Did you Say Something?

I love writing dialogue. I like reading it too. That's probably why, no matter how hard I try and how much I really want to, I just can't get through some of those classics. If you know what I mean. My dad was one time flipping through a manuscript of mine and jokingly asked, "is this a novel or a screenplay?"

I also remember back in sixth grade getting an assignment to write a myth. My myth ended up being nine pages long and I couldn't begin to understand why everyone else was turning in two, maybe three, paged papers. Then I realized everyone else had just summarized their story while I had actually written a complete short story. With a beginning, middle, an end and a whole ton of dialogue. My teacher was amazed by how well I'd written my dialogue, too, getting nearly all the punctuation right, even.

When she handed my paper back with a somewhat awed look, she asked, "how did you learn how to write dialogue like that?"

Apparently your average sixth grader doesn't now all the logistics, yet. I shrugged. "I don't know. I guess I just read a lot and picked it up."

That's pretty much how I learned everything when it comes to writing, actually.

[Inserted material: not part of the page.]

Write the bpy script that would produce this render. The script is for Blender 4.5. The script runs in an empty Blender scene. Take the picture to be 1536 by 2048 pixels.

Anyway, here are some quick dialogue rules:

When the character "said" "asked" or whatever, use commas. And don't forget to leave the next part lower case. If the character is "in action" or anything else, put a period before continuing. Example:

"Come on," she said.

He shook his head. "I can't."

Use only the simplest tags like "said" and "asked" as much as possible. Don't use them every time someone speaks, though. They can kind of get in the way of the flow. Let the reader imagine what is going on when it comes to the inflection of the voice. But don't leave them completely in the dark. One trick I learned at the LDStorymakers Conference was to use a tag about every three exchanges.

Watch for "floating heads", though. I have this problem a lot because I get so caught up in the dialogue. This can be remedied by putting in a little something about the setting or an action made by the characters. Example:

"I can't see you again." Sally sniffed.

Fred watched a couple walking a corgi across the duck pond for a moment. "If that's really how you feel..."

Alright, there's my two cents about dialogue. Now get out there and write something amazing!



Angie Cothran said...

That is good advice Amy. I have trouble adding dialoge tags that I shouldn't like "rebuked" or "commanded" (my characters sound bossy). I'm going to apply your ideas to my ms.

Sara Bulla said...

Thank you so much! I love dialogue, but get hung up on whether or not I should use a comma or period and all that. I needed this post, thanks!

Becca Ure said...

I'm Angie's younger sister and I think I need a link to this. Any time I need to write any dialouge I end up at a google search bar typing something like "when i'm writing dialogue, where does the comma go?"I think i'll take your advice

Tracy Z. said...

I love dialogue. Sometimes I challenge myself to write a page without any dialogue because I feel like I'm "talking" too much.